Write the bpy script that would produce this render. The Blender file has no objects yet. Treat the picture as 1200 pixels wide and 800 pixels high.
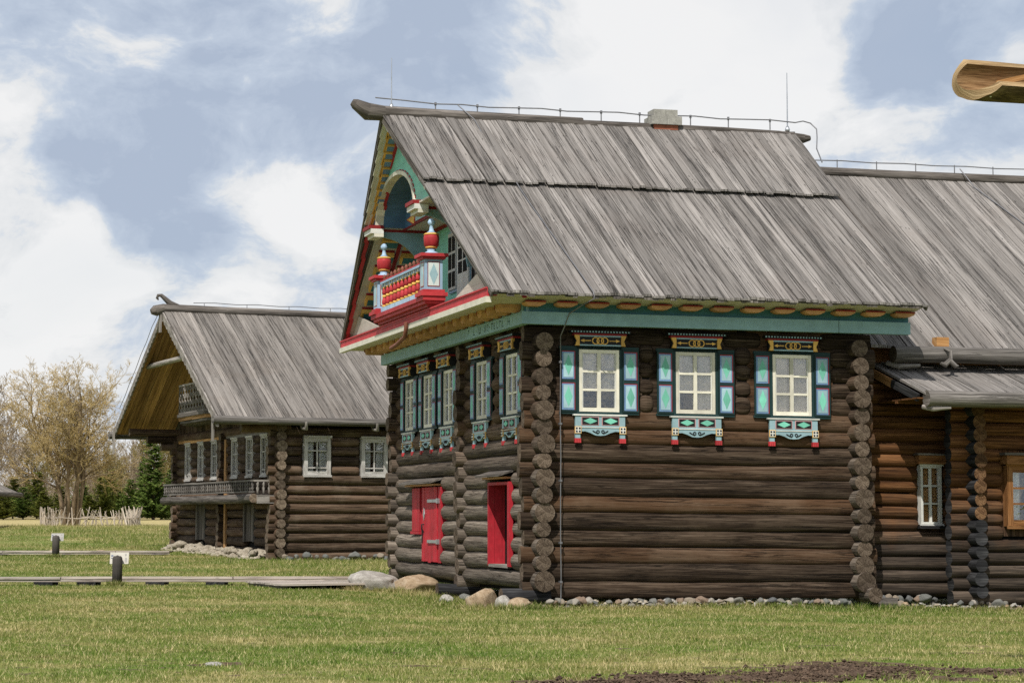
import bpy, bmesh, math, random
import numpy as np
from mathutils import Vector, Matrix, noise
random.seed(7)
R = random.Random(11)
rad = math.radians
PI = math.pi
SC = bpy.context.scene
COL = SC.collection

# ---------------------------------------------------------------- node helpers
class NT:
    def __init__(s, nt):
        s.nt = nt
    def n(s, typ, ins=None, out=0, **props):
        nd = s.nt.nodes.new(typ)
        for k, v in props.items():
            setattr(nd, k, v)
        for k, v in (ins or {}).items():
            if isinstance(v, bpy.types.NodeSocket):
                s.nt.links.new(v, nd.inputs[k])
            else:
                nd.inputs[k].default_value = v
        return nd.outputs[out] if len(nd.outputs) else None
    def mix(s, f, a, b, mode='MIX'):
        nd = s.nt.nodes.new('ShaderNodeMix')
        nd.data_type = 'RGBA'; nd.blend_type = mode; nd.clamp_factor = True
        for i, v in ((0, f), (6, a), (7, b)):
            if isinstance(v, bpy.types.NodeSocket):
                s.nt.links.new(v, nd.inputs[i])
            else:
                if i and len(v) == 3: v = (*v, 1)
                nd.inputs[i].default_value = v
        return nd.outputs[2]
    def ramp(s, f, stops, mode='LINEAR'):
        nd = s.nt.nodes.new('ShaderNodeValToRGB')
        cr = nd.color_ramp; cr.interpolation = mode
        while len(cr.elements) < len(stops):
            cr.elements.new(0.5)
        for e, (p, c) in zip(cr.elements, stops):
            e.position = p
            e.color = (*c, 1) if not isinstance(c, (int, float)) else (c, c, c, 1)
        s.nt.links.new(f, nd.inputs[0])
        return nd.outputs[0]
    def m(s, op, a, b=0.0, c=None, clamp=False):
        nd = s.nt.nodes.new('ShaderNodeMath'); nd.operation = op; nd.use_clamp = clamp
        for i, v in enumerate((a, b, c)):
            if v is None: continue
            if isinstance(v, bpy.types.NodeSocket): s.nt.links.new(v, nd.inputs[i])
            else: nd.inputs[i].default_value = v
        return nd.outputs[0]
    def noise(s, vec, scale, detail=4, rough=.6, dist=0.0):
        return s.n('ShaderNodeTexNoise', {'Vector': vec, 'Scale': scale, 'Detail': detail, 'Roughness': rough, 'Distortion': dist})
    def map(s, vec, sc=(1, 1, 1), loc=(0, 0, 0)):
        return s.n('ShaderNodeMapping', {'Vector': vec, 'Scale': sc, 'Location': loc})
    def attr(s, name, out=2):
        return s.n('ShaderNodeAttribute', attribute_name=name, out=out)

def newmat(name):
    m = bpy.data.materials.new(name); m.use_nodes = True
    nt = m.node_tree; nt.nodes.clear()
    return m, NT(nt)

def finish(N, col, rough=.8, bump=None, bstr=.3, bdist=.01, spec=.25, **kw):
    ins = {'Base Color': col if isinstance(col, bpy.types.NodeSocket) else (*col, 1), 'Roughness': rough, 'Specular IOR Level': spec}
    ins.update(kw)
    if bump is not None:
        ins['Normal'] = N.n('ShaderNodeBump', {'Height': bump, 'Strength': bstr, 'Distance': bdist})
    b = N.n('ShaderNodeBsdfPrincipled', ins)
    N.n('ShaderNodeOutputMaterial', {'Surface': b})

def wood(name, dark, mid, light, su=.7, sv=14, bstr=.5, tonev=.4, patch=None, pscale=.8, pthr=(.5, .62), knots=.5, rough=.88,
         warm=None, zmix=None, cracks=.6, cr=(.385, .61)):
    m, N = newmat(name)
    uv = N.n('ShaderNodeUVMap', uv_map='UV')
    g1 = N.noise(N.map(uv, (su, sv, 1)), 1, 7, .72, .15)
    g2 = N.noise(N.map(uv, (su * 2.4, sv * 5, 1)), 1, 4, .65)
    g3 = N.noise(N.map(uv, (su * .5, sv * .18, 1)), 1, 3, .5)
    comb = N.m('ADD', N.m('MULTIPLY', g1, .5), N.m('ADD', N.m('MULTIPLY', g2, .3), N.m('MULTIPLY', g3, .2)))
    col = N.ramp(comb, [(cr[0], dark), (.49, mid), (cr[1], light)])
    tone = N.attr('tone')
    if warm:
        col = N.mix(N.m('MULTIPLY', N.ramp(tone, [(.55, 0), (.95, 1)]), .8), col, N.mix(.7, col, warm))
    if patch:
        geo = N.n('ShaderNodeTexCoord', out=3)
        pn = N.noise(geo, pscale, 4, .65)
        pf = N.ramp(pn, [(pthr[0], 0), (pthr[1], 1)])
        col = N.mix(N.m('MULTIPLY', pf, .8), col, N.mix(.65, N.mix(1, col, (*patch, 1), 'MIX'), col))
    if zmix:
        geo = N.n('ShaderNodeTexCoord', out=3)
        z = N.n('ShaderNodeSeparateXYZ', {0: geo}, out=2)
        zz = N.m('ADD', z, N.m('MULTIPLY', N.m('SUBTRACT', N.noise(geo, 1.3, 4, .6), .5), zmix[3]))
        zf = N.n('ShaderNodeMapRange', {0: zz, 1: zmix[0], 2: zmix[1], 3: 0.0, 4: 1.0})
        c2 = N.ramp(comb, [(.385, zmix[2][0]), (.49, zmix[2][1]), (.61, zmix[2][2])])
        col = N.mix(zf, col, c2)
    if knots:
        k = N.n('ShaderNodeTexVoronoi', {'Vector': N.map(uv, (2.6, 11, 1)), 'Scale': 1.0}, out=0)
        kf = N.ramp(k, [(.07, 1), (.16, 0)])
        kf = N.m('MULTIPLY', kf, N.ramp(N.noise(uv, 1.7, 2, .5), [(.45, 0), (.55, 1)]))
        col = N.mix(N.m('MULTIPLY', kf, knots), col, tuple(c * .35 for c in dark))
    # long drying cracks
    cn = N.noise(N.map(uv, (su * .8, sv * .8, 1), (3.1, 7.7, 0)), 1, 5, .6, .3)
    cf = N.ramp(N.m('ABSOLUTE', N.m('SUBTRACT', cn, .5)), [(.0, 1), (.034, 0)])
    gate = N.ramp(N.noise(N.map(uv, (su * .8, sv * .25, 1), (9, 2, 0)), 1, 2, .5), [(.46, 0), (.56, 1)])
    cf = N.m('MULTIPLY', cf, gate)
    col = N.mix(N.m('MULTIPLY', cf, cracks), col, tuple(c * .3 for c in dark))
    tv = N.n('ShaderNodeMapRange', {0: tone, 3: 1 - tonev, 4: 1 + tonev})
    col = N.mix(1, col, N.n('ShaderNodeCombineColor', {0: tv, 1: tv, 2: tv}), 'MULTIPLY')
    h = N.m('SUBTRACT', comb, N.m('MULTIPLY', cf, .6))
    finish(N, col, rough, h, bstr, .02, .15)
    return m

def endgrain(name, c0, c1, c2):
    m, N = newmat(name)
    uv = N.n('ShaderNodeUVMap', uv_map='UV')
    wob = N.noise(uv, 9, 3, .6)
    ln = N.n('ShaderNodeVectorMath', {0: uv}, operation='LENGTH', out=1)
    rr = N.m('ADD', N.m('MULTIPLY', ln, 260), N.m('MULTIPLY', wob, 9))
    ring = N.m('ADD', N.m('MULTIPLY', N.m('SINE', rr), .16), .5)
    nz = N.noise(uv, 30, 5, .7)
    f = N.m('ADD', N.m('MULTIPLY', ring, .3), N.m('ADD', N.m('MULTIPLY', nz, .3), N.m('MULTIPLY', N.noise(uv, 8, 4, .6), .4)))
    col = N.ramp(f, [(.4, c0), (.5, c1), (.6, c2)])
    sx = N.n('ShaderNodeSeparateXYZ', {0: uv}); sy = N.n('ShaderNodeSeparateXYZ', {0: uv}, out=1)
    ang = N.m('ARCTAN2', sy, sx)
    tone = N.attr('tone')
    sp = N.m('SINE', N.m('ADD', N.m('MULTIPLY', ang, 2.5), N.m('ADD', N.m('MULTIPLY', tone, 30), N.m('MULTIPLY', wob, 2.2))))
    cr = N.ramp(N.m('ABSOLUTE', sp), [(.0, 1), (.17, 0)])
    col = N.mix(N.m('MULTIPLY', cr, N.m('MULTIPLY', N.ramp(N.noise(uv, 5, 2, .5), [(.36, 0), (.48, 1)]), .9)), col, tuple(c * .2 for c in c0))
    tv = N.n('ShaderNodeMapRange', {0: tone, 3: .6, 4: 1.35})
    col = N.mix(1, col, N.n('ShaderNodeCombineColor', {0: tv, 1: tv, 2: tv}), 'MULTIPLY')
    finish(N, col, .9, N.m('SUBTRACT', f, N.m('MULTIPLY', cr, .6)), .4, .02, .1)
    return m

def paint(name, col, wear=.25, wearcol=(.22, .2, .18), rough=.6, var=.25, plank=0):
    m, N = newmat(name)
    uv = N.n('ShaderNodeUVMap', uv_map='UV')
    n1 = N.noise(N.map(uv, (3, 3, 1)), 1, 5, .6)
    n2 = N.noise(N.map(uv, (5, 60, 1)), 1, 5, .7)
    lo = tuple(c * (1 - var) for c in col); hi = tuple(min(1, c * (1 + var)) for c in col)
    c = N.ramp(N.m('ADD', N.m('MULTIPLY', n1, .6), N.m('MULTIPLY', n2, .4)), [(.3, lo), (.7, hi)])
    w = N.ramp(N.m('ADD', N.m('MULTIPLY', n2, .6), N.m('MULTIPLY', N.noise(uv, 7, 4, .6), .4)), [(.56, 0), (.68, 1)])
    c = N.mix(N.m('MULTIPLY', w, wear), c, wearcol)
    h = n2
    if plank:
        v = N.n('ShaderNodeSeparateXYZ', {0: uv}, out=1)
        fr = N.m('FRACT', N.m('MULTIPLY', v, 1 / plank))
        ln = N.ramp(fr, [(.0, 1), (.05, 0)])
        c = N.mix(N.m('MULTIPLY', ln, .75), c, tuple(q * .15 for q in col))
        h = N.m('SUBTRACT', n2, ln)
    tone = N.attr('tone')
    tv = N.n('ShaderNodeMapRange', {0: tone, 3: .8, 4: 1.16})
    c = N.mix(1, c, N.n('ShaderNodeCombineColor', {0: tv, 1: tv, 2: tv}), 'MULTIPLY')
    finish(N, c, rough, h, .25, .008, .25)
    return m

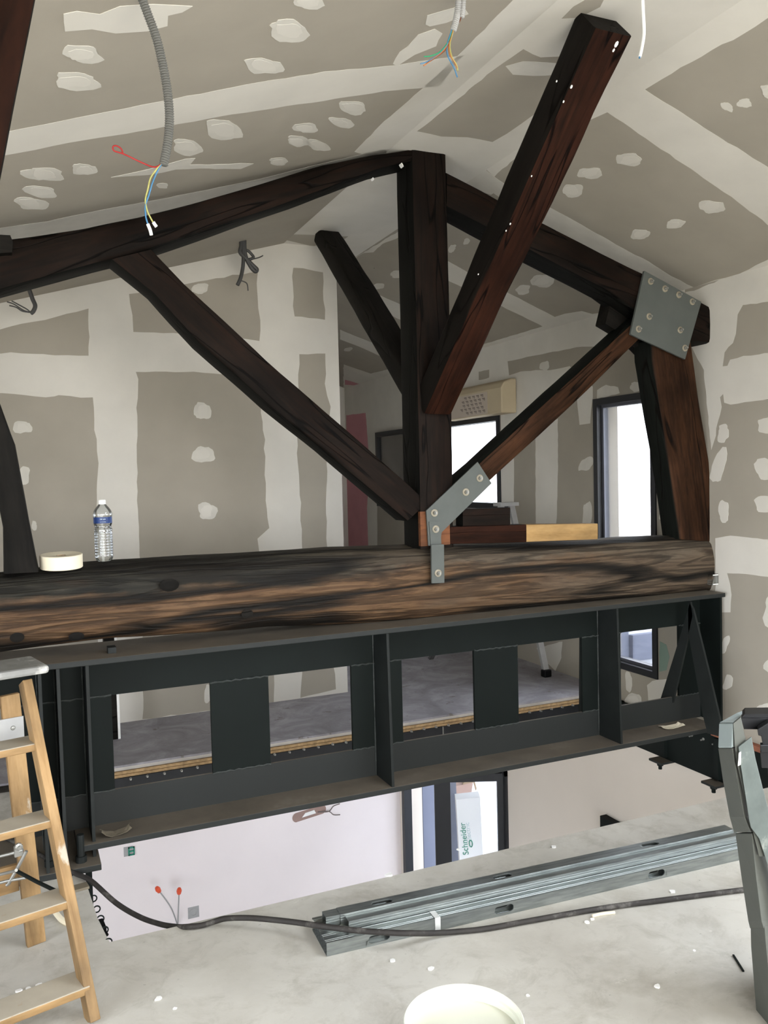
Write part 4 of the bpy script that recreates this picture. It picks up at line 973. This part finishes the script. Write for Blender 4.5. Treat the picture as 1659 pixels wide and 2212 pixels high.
# ------------------------------------------------------------------ ladder
def ladder():
    rt1 = PD(98, 1618, 2.90); rt4 = PD(205, 2143, 2.68)
    ax = (rt4-rt1)/(rt4[2]-rt1[2])          # per unit z
    bot = rt1 + ax*(0-rt1[2]); top = PD(70, 1474, 2.95)
    ang = math.radians(14); u = np.array([math.cos(ang), math.sin(ang), 0]); n = np.array([math.sin(ang), -math.cos(ang), 0])
    t = thing('stepladder', 'paint spattered wooden stepladder at the left edge of the floor', 'ladder', bot)
    wd = .50
    legaxis = top-bot
    def rail(p0, p1, side):
        a = (p1-p0)/np.linalg.norm(p1-p0)
        b = MB(); b.bar(p0-a*0, p1, u, .030, .062); return b
    offc = u*(-.016) - n*.030
    # build each rail/tread with its own local frame for the grain
    def local(b, name, mat, p0, axis, upv=np.array([0,0,1.])):
        ax_ = axis/np.linalg.norm(axis); s = upv-ax_*upv.dot(ax_); s/=np.linalg.norm(s); w_ = np.cross(s, ax_)
        Rm = np.stack([ax_, w_, s]); vs = [tuple(Rm@(np.array(v)-p0)) for v in b.v]; b.v = vs
        o = b.build(name, mat, None); mw = Matrix.Identity(4)
        for i in range(3):
            for j in range(3): mw[i][j] = float(Rm[j][i])
            mw[i][3] = float(p0[i])
        o.parent = t; o.matrix_parent_inverse = Matrix.Translation(-parent_origin(t)); o.matrix_basis = mw
        return bevel(o, .003)
    for k, sgn in ((0, 0), (1, 1)):
        p0 = bot - u*(wd+.10)*sgn + offc; p1 = top - u*(wd)*sgn + offc
        b = MB(); b.bar(p0, p1, u, .032, .066); local(b, 'rail', M['wood_pine'], p0, p1-p0, n)
    # treads
    for (px, py) in ((98,1618),(131,1783),(167,1957),(205,2143)):
        q0 = rt1 + ax*((PD(px,py,1.0)-EYE)[2]*0)
        r = ray(px, py)
        # closest point of rail line to this ray
        w0 = rt1-EYE; a_ = ax; A = a_.dot(a_); B = a_.dot(r); C = r.dot(r); D_ = a_.dot(w0); E_ = r.dot(w0)
        s_ = (B*E_-C*D_)/(A*C-B*B); q = rt1 + a_*s_
        l = q - u*(wd+.04)
        b = MB(); f0 = q + u*.0 - n*.0; dz = np.array([0,0,.026]); dp = -n*.115
        b.hexa([l, f0-u*.014, f0-u*.014+dp, l+dp], [l+dz, f0-u*.014+dz, f0-u*.014+dp+dz, l+dp+dz])
        o = local(b, 'tread', M['tread'], l, u)
        b = MB(); b.hexa([l+n*.001, f0-u*.014+n*.001, f0-u*.014-n*.006, l-n*.006], [l+n*.001+dz*.93, f0-u*.014+n*.001+dz*.93, f0-u*.014-n*.006+dz*.93, l-n*.006+dz*.93])
        o2 = local(b, 'tread_edge', M['wood_pine'], l, u)
    # top platform
    tp = PD(104, 1452, 2.93)
    b = MB(); l = tp-u*(wd+.09); dz = np.array([0,0,.028]); dp = -n*.20; f = n*.02
    b.hexa([l+f, tp+f, tp+dp, l+dp], [l+f+dz, tp+f+dz, tp+dp+dz, l+dp+dz]); o = local(b, 'top_board', M['splat'], l, u); o.modifiers['bevel'].width = .01
    # rear frame: broad legs, zinc-faced head plate, cross board
    foot = PZ(78, 2038, 0); head = PD(20, 1500, 3.08)
    for sgn in (0, 1):
        p0 = foot - u*(wd+.02)*sgn; p1 = head - u*(wd-.02)*sgn
        b = MB(); b.bar(p0, p1, u, .066, .026); local(b, 'rear_leg', M['wood_pine'], p0, p1-p0, n)
    a = (head-foot)/np.linalg.norm(head-foot)
    c0 = foot + a*np.linalg.norm(head-foot)*.84; 
    b = MB(); b.bar(c0 - u*(wd)+n*.016, c0 + u*.033+n*.016, np.array([0,0,1.]), .135, .004); local(b, 'head_plate', M['conduit_light'], c0-u*wd, u)
    for q in (.0, .05):
        b = MB(); b.lathe([(.009,0),(.007,.004),(.001,.005)], c0+u*(-.005)+n*.018+np.array([0,0,.03-q*1.3]), 10, n); o = b.build('rivet', M['bolt'], t)
    c1 = foot + a*np.linalg.norm(head-foot)*.27
    b = MB(); b.bar(c1 - u*wd - n*.03, c1 - u*.03 - n*.03, np.array([0,0,1.]), .10, .022); local(b, 'cross_board', M['wood_pine'], c1-u*wd, u)
    # tie rods and hinge bracket
    Y1 = lambda x, y, tt=2.95: PD(x, y, tt)
    b = MB(); b.tube([Y1(-60,1864), Y1(20,1845), Y1(50,1836)], .0055, 8); b.build('tie_rod', M['bolt'], t, smooth=60)
    b = MB(); b.tube([Y1(-60,1903), Y1(30,1882), Y1(35,1880,2.9)], .0055, 8); b.build('tie_rod', M['bolt'], t, smooth=60)
    b = MB(); b.tube([Y1(-60,1922), Y1(15,1903), Y1(55,1896)], .0055, 8); b.build('tie_rod', M['bolt'], t, smooth=60)
    b = MB(); b.tube([Y1(57,1838), Y1(36,1878), Y1(18,1910), Y1(14,1912)], .006, 8); b.build('stay', M['bolt'], t, smooth=60)
    b = MB(); b.tube([Y1(35,1881), Y1(80,1905,2.9), Y1(130,1929,2.84)], .0065, 8); b.build('stay', M['steel'], t, smooth=60)
    b = MB(); pb = Y1(40,1838,2.95); b.bar(pb+[0,0,-.018], pb+[0,0,.018], u, .028, .012); b.build('bracket', M['bolt'], t)
    b = MB(); b.lathe([(.013,0),(.013,.01),(.006,.012),(.006,.02),(.001,.02)], Y1(39,1828,2.93), 8, n); b.build('hinge_bolt', M['bolt'], t)
ladder()

# ------------------------------------------------------------------ metal studs on the floor
fa = PZ(706, 2067, 0); fb_ = PZ(1595, 1859, 0); sdir = (fb_-fa); sdir /= np.linalg.norm(sdir); sback = np.array([-sdir[1], sdir[0], 0]); UP = np.array([0,0,1.])
def stud(name, p0, L, face, label, web_w=.048, fl=.036, slots=(), open_dir=1):
    """C stud: web in plane spanned by sdir and `face[0]`, flanges along face[1]"""
    w, f = face; b = MB(); p0 = np.array(p0, float); d = sdir
    def P(s, a, c): return p0 + d*s + w*a + f*c
    # web with slotted holes
    cuts = sorted(slots); s = 0
    for c in cuts:
        hl, hh = .042, .0145; x0, x1 = c-hl-.01, c+hl+.01
        b.add([P(s,0,0), P(x0,0,0), P(x0,web_w,0), P(s,web_w,0)], [(0,1,2,3)])
        arc = [(c-hl+hh+hh*math.cos(t), web_w/2+hh*math.sin(t)) for t in np.linspace(PI, PI/2, 5)] + [(c+hl-hh+hh*math.cos(t), web_w/2+hh*math.sin(t)) for t in np.linspace(PI/2, 0, 5)]
        top = [P(x0,web_w/2,0)] + [P(a,h,0) for a,h in arc] + [P(x1,web_w/2,0), P(x1,web_w,0), P(x0,web_w,0)]
        bot = [P(x0,web_w/2,0)] + [P(a,web_w-h,0) for a,h in arc] + [P(x1,web_w/2,0), P(x1,0,0), P(x0,0,0)]
        b.add(top, [tuple(range(len(top)))]); b.add(bot, [tuple(range(len(bot)))]); s = x1
        # punched lip
        lip = [(c-hl+hh+hh*math.cos(t), web_w/2+hh*math.sin(t)) for t in np.linspace(PI/2, 3*PI/2, 9)] + [(c+hl-hh+hh*math.cos(t), web_w/2+hh*math.sin(t)) for t in np.linspace(-PI/2, PI/2, 9)]
        n = len(lip); b.add([P(a,h,0) for a,h in lip]+[P(a,h,.004) for a,h in lip], [(i,(i+1)%n,(i+1)%n+n,i+n) for i in range(n)])
    b.add([P(s,0,0), P(L,0,0), P(L,web_w,0), P(s,web_w,0)], [(0,1,2,3)])
    # flanges with two rolled grooves and a lip
    prof = [0, .008, .0095, .011, .017, .0185, .020, fl-.004, fl]; dz = [0, 0, .0016, 0, 0, .0016, 0, 0, 0]
    for a0, sg in ((0, 1), (web_w, -1)):
        for i in range(len(prof)-1):
            b.add([P(0,a0+sg*dz[i],prof[i]), P(L,a0+sg*dz[i],prof[i]), P(L,a0+sg*dz[i+1],prof[i+1]), P(0,a0+sg*dz[i+1],prof[i+1])], [(0,1,2,3)])
        b.add([P(0,a0,fl), P(L,a0,fl), P(L,a0+sg*.006,fl), P(0,a0+sg*.006,fl)], [(0,1,2,3)])
    # object frame along the stud
    ax_ = d; Rm = np.stack([ax_, sback, UP]); b.v = [tuple(Rm@(np.array(v)-p0)) for v in b.v]
    me = bpy.data.meshes.new(name); me.from_pydata(b.v, [], b.f); me.materials.append(M['galv'])
    bm = bmesh.new(); bm.from_mesh(me); bmesh.ops.remove_doubles(bm, verts=bm.verts, dist=.0002); bm.to_mesh(me); bm.free()
    o = bpy.data.objects.new(name, me); COL.objects.link(o)
    mw = Matrix.Identity(4)
    for i in range(3):
        for j in range(3): mw[i][j] = float(Rm[j][i])
        mw[i][3] = float(p0[i])
    o.matrix_world = mw
    s_ = o.modifiers.new('solid', 'SOLIDIFY'); s_.thickness = .0009; s_.offset = 0
    return tag(o, label, 'metal stud', 'galvanised studs on the floor')
def sl_at(px, py): return float((PZ(px, py, .024)-fa).dot(sdir))
Ls = np.linalg.norm(fb_-fa)+.12
sl = [sl_at(822,2030), sl_at(1091,1966), sl_at(1418,1888)]
labs = ['front galvanised steel stud of the floor bundle, slotted web facing the camera', 'second galvanised stud of the bundle, just behind the slotted front one',
        'third galvanised stud of the bottom row, under the black cable', 'fourth galvanised stud of the bottom row, under the upper ones', 'rearmost galvanised stud of the bottom row of the bundle']
for k in range(5):
    stud('metal_stud', fa + UP*.001 + sback*(.0377*k) - sdir*(.0) , Ls, (UP, sback), labs[k], slots=sl)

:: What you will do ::
Extract, word for word, each line from the top of the data down to and including the line with "COL = SC.collection"; skip the pictures.

:: Answer to this exercise ::
Write the bpy script that would produce this render. The Blender file has no objects yet. Treat the picture as 1200 pixels wide and 800 pixels high.
import bpy, bmesh, math, random
import numpy as np
from mathutils import Vector, Matrix, noise
random.seed(7)
R = random.Random(11)
rad = math.radians
PI = math.pi
SC = bpy.context.scene
COL = SC.collection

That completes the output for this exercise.